Fiki Ariyanti 30/12/2022 19:27 WIB

Ketua Umum KADIN Indonesia Arsjad Rasjid, menanggapi keputusan pemerintah dalam mengimpor beras.

Bukan karena Produktivitas, Bos KADIN Ungkap Alasan Keran Impor Beras Dibuka. (Foto: MNC Media).

IDXChannel - Ketua Umum Kamar Dagang dan Industri (KADIN) Indonesia, Arsjad Rasjid, menanggapi keputusan pemerintah dalam mengimpor beras. Impor ini kembali dilakukan setelah impor terakhir kalinya di 2019. 

Arsjad menilai, keputusan ini tidak dipengaruhi oleh masalah produktivitas pangan.

“Kalau kita lihat, tahun ini, Indonesia malah surplus produksi," kata dia dalam keterangan resminya, Jakarta, Jumat (30/12/2022). 

Berdasarkan perhitungan KSA (Kerangka Sample Area) BPS, Arsjad mengatakan, surplus produksi 2022 sebanyak 31,93 juta ton beras. 

"Artinya terdapat surplus 1,7 juta ton dari kebutuhan setahun sebesar 30,19 juta ton,” terangnya.

Dia mengatakan, keputusan impor ini didasari persoalan target beras cadangan. “Stok Bulog hanya tercatat sebesar 399.160 ton hingga 21 Desember 2022, jauh di bawah target Cadangan Beras Pemerintah (CBP) sebesar 1,2 juta ton di akhir 2022," paparnya. 

"Stok ini dianggap terlalu tipis untuk dapat membantu Bulog melakukan tugasnya untuk memastikan kestabilan harga di pasar,” sambung Arsjad. 

Harga Pasar Terlalu Tinggi, Alasan Keran Impor Dibuka

Pemerintah akhirnya memberikan lampu hijau kepada Bulog untuk mengimpor beras medium sebanyak 500 ribu ton. Pembukaan keran impor ini dimaksudkan untuk memperkuat CBP hingga Januari atau Februari 2023. 

Keputusan ini didasari harga beras domestik yang saat ini sudah di atas Harga Pokok Penjualan (HPP).

“Pertanyaannya, kenapa harga beras domestik mahal, yaitu dengan harga rata-rata beras di penggilingan mencapai Rp10.300 per kilogram, bahkan lebih mahal dari harga beras impor yang berkisar Rp8.500 sampai Rp9.000 per kilogram? Isu ini yang harus diselesaikan oleh pemerintah,” tegas Arsjad.

Indonesia sebenarnya memiliki potensi produksi pangan yang cukup baik. Badan Pangan Nasional (Bapanas) mencatat ada surplus tahunan tahunan sekitar 1,7 juta ton di 2022.

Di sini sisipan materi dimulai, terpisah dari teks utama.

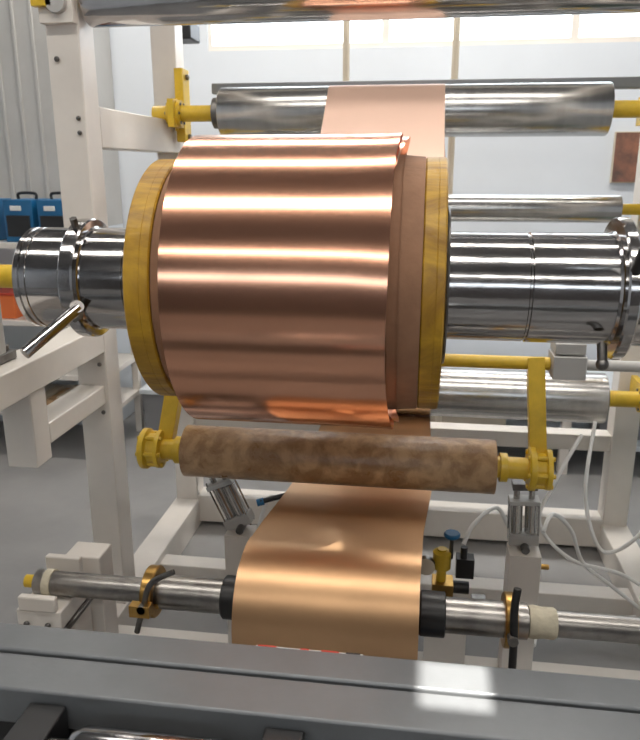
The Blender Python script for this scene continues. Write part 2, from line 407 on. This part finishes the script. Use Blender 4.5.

Perbaiki Ekosistem Rantai Pasok Pangan

Arsjad membeberkan adanya masalah dari sisi rantai pasok atau distribusi. Dia menilai, jalur distribusi beras di Indonesia cukup panjang. Selama ini, rantai distribusi
beras melibatkan 3 pelaku dengan margin masing-masing pelaku mencapai 11%-12%. 

Banyaknya pelaku yang terlibat dalam distribusi beras nasional tersebut membuat harga di tingkat konsumen ritel melambung tinggi.

Arsjad menambahkan, logistik pangan memiliki peran vital dalam memastikan ketersediaan pangan dengan harga yang terjangkau. Sistem logistik pangan di Indonesia masih lemah.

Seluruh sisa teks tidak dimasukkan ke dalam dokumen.